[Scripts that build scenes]
++++++++++
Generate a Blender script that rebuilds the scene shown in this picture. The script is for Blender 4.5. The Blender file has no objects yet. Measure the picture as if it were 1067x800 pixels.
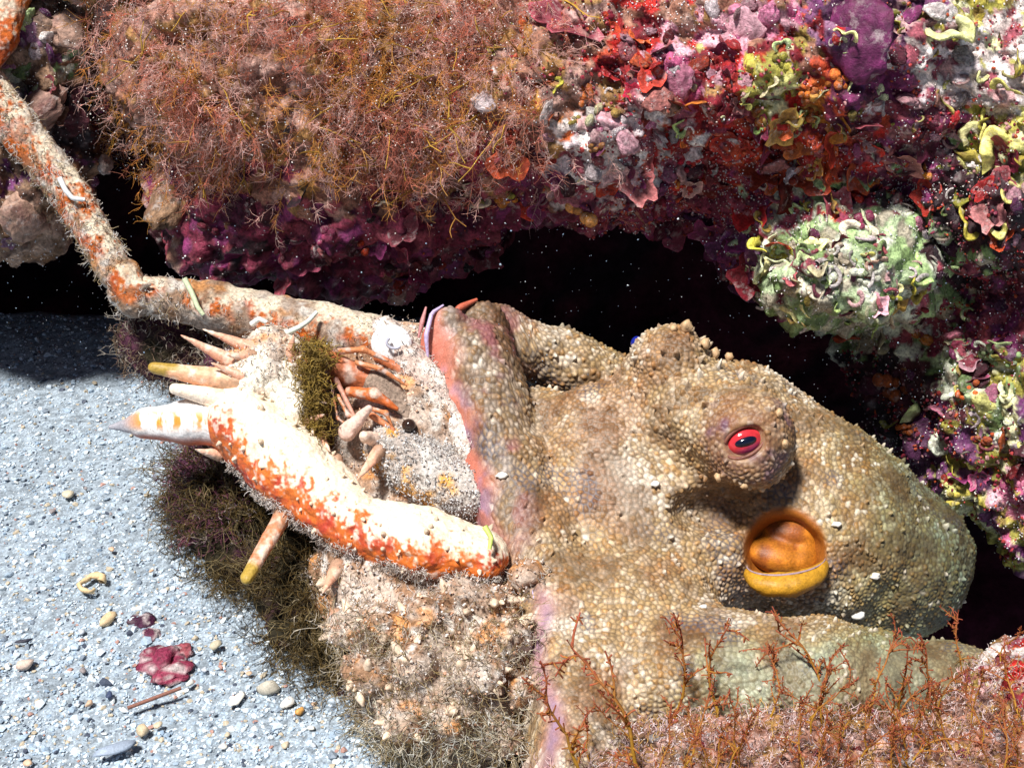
import bpy, math, random
import numpy as np
from mathutils import Matrix, Vector, kdtree
R = np.random.RandomState(7)
random.seed(7)
SC = bpy.context.scene
COL = SC.collection

# ------------------------------------------------------------------ camera, sky, sun
F = 1334.0                       # focal length in pixels of the 1067 px wide photograph
CX, CY = 533.5, 400.0
D0 = 0.9                         # metres to the reference plane
K = D0 / F                       # metres per pixel on that plane
H = 0.53                         # camera height above the sand
PITCH = math.radians(30)
FWD = np.array([0, math.cos(PITCH), -math.sin(PITCH)])
UPV = np.array([0, math.sin(PITCH), math.cos(PITCH)])
RGT = np.array([1.0, 0, 0])
CAMP = np.array([0, 0, H])
cd = bpy.data.cameras.new('camera'); cam = bpy.data.objects.new('camera', cd); COL.objects.link(cam)
cam.location = CAMP; cam.rotation_euler = (math.radians(60), 0, 0)
cd.sensor_width = 36; cd.lens = 36 * F / 1067; cd.clip_start = 0.01; cd.clip_end = 500
SC.camera = cam

LCAM = np.array([-0.27, 0.67, 0.69]); LCAM /= np.linalg.norm(LCAM)     # towards the light: right, up, to viewer
LW = LCAM[0] * RGT + LCAM[1] * UPV - LCAM[2] * FWD
SUN_EL = math.asin(LW[2]); SUN_AZ = math.atan2(LW[0], LW[1])
w = bpy.data.worlds.new('World'); SC.world = w; w.use_nodes = True
nt = w.node_tree
sky = nt.nodes.new('ShaderNodeTexSky'); sky.sky_type = 'NISHITA'; sky.sun_disc = False
sky.sun_elevation = SUN_EL; sky.sun_rotation = SUN_AZ
nt.links.new(sky.outputs[0], nt.nodes['Background'].inputs[0])
nt.nodes['Background'].inputs[1].default_value = 0.03
sd = bpy.data.lights.new('sun', 'SUN'); sd.energy = 5.0; sd.angle = math.radians(9); sd.color = (1.0, 0.97, 0.92)
sun = bpy.data.objects.new('sun', sd); COL.objects.link(sun)
sun.rotation_euler = Vector(LW).to_track_quat('Z', 'Y').to_euler(); sun.location = LW * 5
SC.view_settings.view_transform = 'Standard'; SC.view_settings.look = 'None'
SC.view_settings.exposure = 0.45; SC.view_settings.gamma = 1.0
SC.cycles.max_bounces = 6

# ------------------------------------------------------------------ helpers
def A(*a): return np.array(a, dtype=float)

def mapw(p):
    """plan coordinates (photo x, photo y, height towards the viewer; all in 0.675 mm steps) -> metres in the world"""
    p = np.asarray(p, dtype=float)
    D = D0 - (p[..., 2] + 0.35 * np.maximum(0, p[..., 1] - 480).clip(0, 420)) * K      # the bed rises towards the viewer
    x = (p[..., 0] - CX) / F * D; y = (CY - p[..., 1]) / F * D
    return CAMP + D[..., None] * FWD + x[..., None] * RGT + y[..., None] * UPV

_T = np.random.RandomState(3).rand(64, 64, 64).astype(np.float32)
def vnoise(p, s, seed=0):
    q = np.asarray(p) / s + seed * 17.37
    i = np.floor(q).astype(np.int64); f = q - i; f = f * f * (3 - 2 * f)
    r = 0
    for dx in (0, 1):
        for dy in (0, 1):
            for dz in (0, 1):
                wt = (f[:, 0] if dx else 1 - f[:, 0]) * (f[:, 1] if dy else 1 - f[:, 1]) * (f[:, 2] if dz else 1 - f[:, 2])
                r = r + wt * _T[(i[:, 0] + dx) & 63, (i[:, 1] + dy) & 63, (i[:, 2] + dz) & 63]
    return r
def fbm(p, s, o=4, seed=0):
    r = 0; a = 1; t = 0
    for k in range(o):
        r = r + a * (vnoise(p, s, seed + k) - 0.5) * 2; t += a; a *= 0.5; s *= 0.5
    return r / t
def worley(p, s, seed=0):
    """F1, F2 and a random id of the nearest cell"""
    q = np.asarray(p) / s; i0 = np.floor(q).astype(np.int64)
    b1 = np.full(len(q), 9.0); b2 = np.full(len(q), 9.0); cid = np.zeros(len(q))
    for dx in (-1, 0, 1):
        for dy in (-1, 0, 1):
            for dz in (-1, 0, 1):
                i = i0 + A(dx, dy, dz).astype(int)
                a, b, c = (i[:, 0] + seed * 5) & 63, (i[:, 1] + seed * 11) & 63, (i[:, 2] + seed * 23) & 63
                pt = i + np.stack([_T[a, b, c], _T[b, c, a], _T[c, a, (b + 31) & 63]], 1)
                d = np.sqrt(((q - pt) ** 2).sum(1))
                m = d < b1
                b2 = np.where(m, b1, np.minimum(b2, d)); cid = np.where(m, _T[(a + 7) & 63, (c + 3) & 63, b], cid); b1 = np.where(m, d, b1)
    return b1, b2, cid
def sstep(a, b, x):
    t = np.clip((x - a) / (b - a), 0, 1); return t * t * (3 - 2 * t)
def mix(a, b, t):
    t = np.asarray(t)[:, None]; return a * (1 - t) + b * t

# signed distances in plan space
def sd_ell(P, c, r, rot=0.0):
    d = [P[i] - c[i] for i in range(3)]
    if rot:
        co, si = math.cos(rot), math.sin(rot); d[0], d[1] = d[0] * co + d[1] * si, -d[0] * si + d[1] * co
    k0 = np.sqrt((d[0] / r[0]) ** 2 + (d[1] / r[1]) ** 2 + (d[2] / r[2]) ** 2)
    return (k0 - 1) * min(r) * 0.6 + (k0 - 1) * 0.4 * (sum(r) / 3)
def sd_cone(P, a, b, ra, rb):
    ab = np.subtract(b, a).astype(np.float32); L2 = float((ab ** 2).sum())
    t = np.clip(((P[0] - a[0]) * ab[0] + (P[1] - a[1]) * ab[1] + (P[2] - a[2]) * ab[2]) / L2, 0, 1)
    return np.sqrt((P[0] - a[0] - t * ab[0]) ** 2 + (P[1] - a[1] - t * ab[1]) ** 2 + (P[2] - a[2] - t * ab[2]) ** 2) - (ra + (rb - ra) * t)
def smin(a, b, k):
    h = np.clip(0.5 + 0.5 * (b - a) / k, 0, 1); return b * (1 - h) + a * h - k * h * (1 - h)

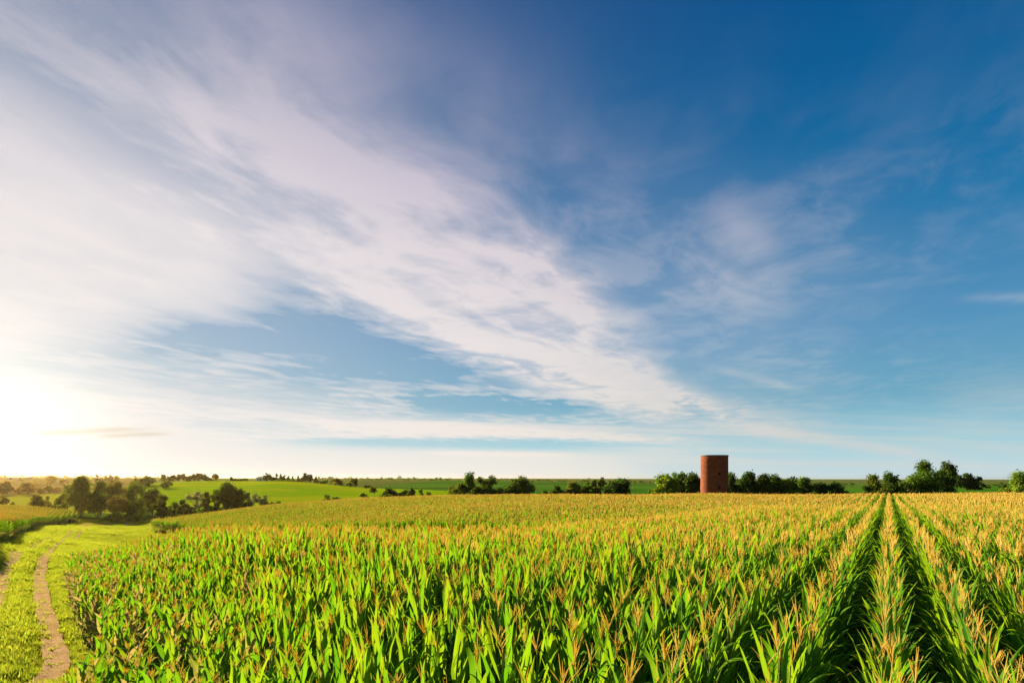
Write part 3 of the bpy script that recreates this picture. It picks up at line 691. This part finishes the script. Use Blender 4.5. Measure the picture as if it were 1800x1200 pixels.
++++++++++
Set every line down exactly as written, leaving each picture out.

Generate a Blender script that rebuilds the scene shown in this picture. The script is for Blender 4.5. The Blender file has no objects yet. Measure the picture as if it were 1067x800 pixels.
import bpy, math, random
import numpy as np
from mathutils import Matrix, Vector, kdtree
R = np.random.RandomState(7)
random.seed(7)
SC = bpy.context.scene
COL = SC.collection

# ------------------------------------------------------------------ camera, sky, sun
F = 1334.0                       # focal length in pixels of the 1067 px wide photograph
CX, CY = 533.5, 400.0
D0 = 0.9                         # metres to the reference plane
K = D0 / F                       # metres per pixel on that plane
H = 0.53                         # camera height above the sand
PITCH = math.radians(30)
FWD = np.array([0, math.cos(PITCH), -math.sin(PITCH)])
UPV = np.array([0, math.sin(PITCH), math.cos(PITCH)])
RGT = np.array([1.0, 0, 0])
CAMP = np.array([0, 0, H])
cd = bpy.data.cameras.new('camera'); cam = bpy.data.objects.new('camera', cd); COL.objects.link(cam)
cam.location = CAMP; cam.rotation_euler = (math.radians(60), 0, 0)
cd.sensor_width = 36; cd.lens = 36 * F / 1067; cd.clip_start = 0.01; cd.clip_end = 500
SC.camera = cam

LCAM = np.array([-0.27, 0.67, 0.69]); LCAM /= np.linalg.norm(LCAM)     # towards the light: right, up, to viewer
LW = LCAM[0] * RGT + LCAM[1] * UPV - LCAM[2] * FWD
SUN_EL = math.asin(LW[2]); SUN_AZ = math.atan2(LW[0], LW[1])
w = bpy.data.worlds.new('World'); SC.world = w; w.use_nodes = True
nt = w.node_tree
sky = nt.nodes.new('ShaderNodeTexSky'); sky.sky_type = 'NISHITA'; sky.sun_disc = False
sky.sun_elevation = SUN_EL; sky.sun_rotation = SUN_AZ
nt.links.new(sky.outputs[0], nt.nodes['Background'].inputs[0])
nt.nodes['Background'].inputs[1].default_value = 0.03
sd = bpy.data.lights.new('sun', 'SUN'); sd.energy = 5.0; sd.angle = math.radians(9); sd.color = (1.0, 0.97, 0.92)
sun = bpy.data.objects.new('sun', sd); COL.objects.link(sun)
sun.rotation_euler = Vector(LW).to_track_quat('Z', 'Y').to_euler(); sun.location = LW * 5
SC.view_settings.view_transform = 'Standard'; SC.view_settings.look = 'None'
SC.view_settings.exposure = 0.45; SC.view_settings.gamma = 1.0
SC.cycles.max_bounces = 6

# ------------------------------------------------------------------ helpers
def A(*a): return np.array(a, dtype=float)

def mapw(p):
    """plan coordinates (photo x, photo y, height towards the viewer; all in 0.675 mm steps) -> metres in the world"""
    p = np.asarray(p, dtype=float)
    D = D0 - (p[..., 2] + 0.35 * np.maximum(0, p[..., 1] - 480).clip(0, 420)) * K      # the bed rises towards the viewer
    x = (p[..., 0] - CX) / F * D; y = (CY - p[..., 1]) / F * D
    return CAMP + D[..., None] * FWD + x[..., None] * RGT + y[..., None] * UPV

_T = np.random.RandomState(3).rand(64, 64, 64).astype(np.float32)
def vnoise(p, s, seed=0):
    q = np.asarray(p) / s + seed * 17.37
    i = np.floor(q).astype(np.int64); f = q - i; f = f * f * (3 - 2 * f)
    r = 0
    for dx in (0, 1):
        for dy in (0, 1):
            for dz in (0, 1):
                wt = (f[:, 0] if dx else 1 - f[:, 0]) * (f[:, 1] if dy else 1 - f[:, 1]) * (f[:, 2] if dz else 1 - f[:, 2])
                r = r + wt * _T[(i[:, 0] + dx) & 63, (i[:, 1] + dy) & 63, (i[:, 2] + dz) & 63]
    return r
def fbm(p, s, o=4, seed=0):
    r = 0; a = 1; t = 0
    for k in range(o):
        r = r + a * (vnoise(p, s, seed + k) - 0.5) * 2; t += a; a *= 0.5; s *= 0.5
    return r / t
def worley(p, s, seed=0):
    """F1, F2 and a random id of the nearest cell"""
    q = np.asarray(p) / s; i0 = np.floor(q).astype(np.int64)
    b1 = np.full(len(q), 9.0); b2 = np.full(len(q), 9.0); cid = np.zeros(len(q))
    for dx in (-1, 0, 1):
        for dy in (-1, 0, 1):
            for dz in (-1, 0, 1):
                i = i0 + A(dx, dy, dz).astype(int)
                a, b, c = (i[:, 0] + seed * 5) & 63, (i[:, 1] + seed * 11) & 63, (i[:, 2] + seed * 23) & 63
                pt = i + np.stack([_T[a, b, c], _T[b, c, a], _T[c, a, (b + 31) & 63]], 1)
                d = np.sqrt(((q - pt) ** 2).sum(1))
                m = d < b1
                b2 = np.where(m, b1, np.minimum(b2, d)); cid = np.where(m, _T[(a + 7) & 63, (c + 3) & 63, b], cid); b1 = np.where(m, d, b1)
    return b1, b2, cid
def sstep(a, b, x):
    t = np.clip((x - a) / (b - a), 0, 1); return t * t * (3 - 2 * t)
def mix(a, b, t):
    t = np.asarray(t)[:, None]; return a * (1 - t) + b * t

# signed distances in plan space
def sd_ell(P, c, r, rot=0.0):
    d = [P[i] - c[i] for i in range(3)]
    if rot:
        co, si = math.cos(rot), math.sin(rot); d[0], d[1] = d[0] * co + d[1] * si, -d[0] * si + d[1] * co
    k0 = np.sqrt((d[0] / r[0]) ** 2 + (d[1] / r[1]) ** 2 + (d[2] / r[2]) ** 2)
    return (k0 - 1) * min(r) * 0.6 + (k0 - 1) * 0.4 * (sum(r) / 3)
def sd_cone(P, a, b, ra, rb):
    ab = np.subtract(b, a).astype(np.float32); L2 = float((ab ** 2).sum())
    t = np.clip(((P[0] - a[0]) * ab[0] + (P[1] - a[1]) * ab[1] + (P[2] - a[2]) * ab[2]) / L2, 0, 1)
    return np.sqrt((P[0] - a[0] - t * ab[0]) ** 2 + (P[1] - a[1] - t * ab[1]) ** 2 + (P[2] - a[2] - t * ab[2]) ** 2) - (ra + (rb - ra) * t)
def smin(a, b, k):
    h = np.clip(0.5 + 0.5 * (b - a) / k, 0, 1); return b * (1 - h) + a * h - k * h * (1 - h)

Write part 3 of the bpy script that recreates this picture. It picks up at line 691. This part finishes the script. Use Blender 4.5. Measure the picture as if it were 1800x1200 pixels.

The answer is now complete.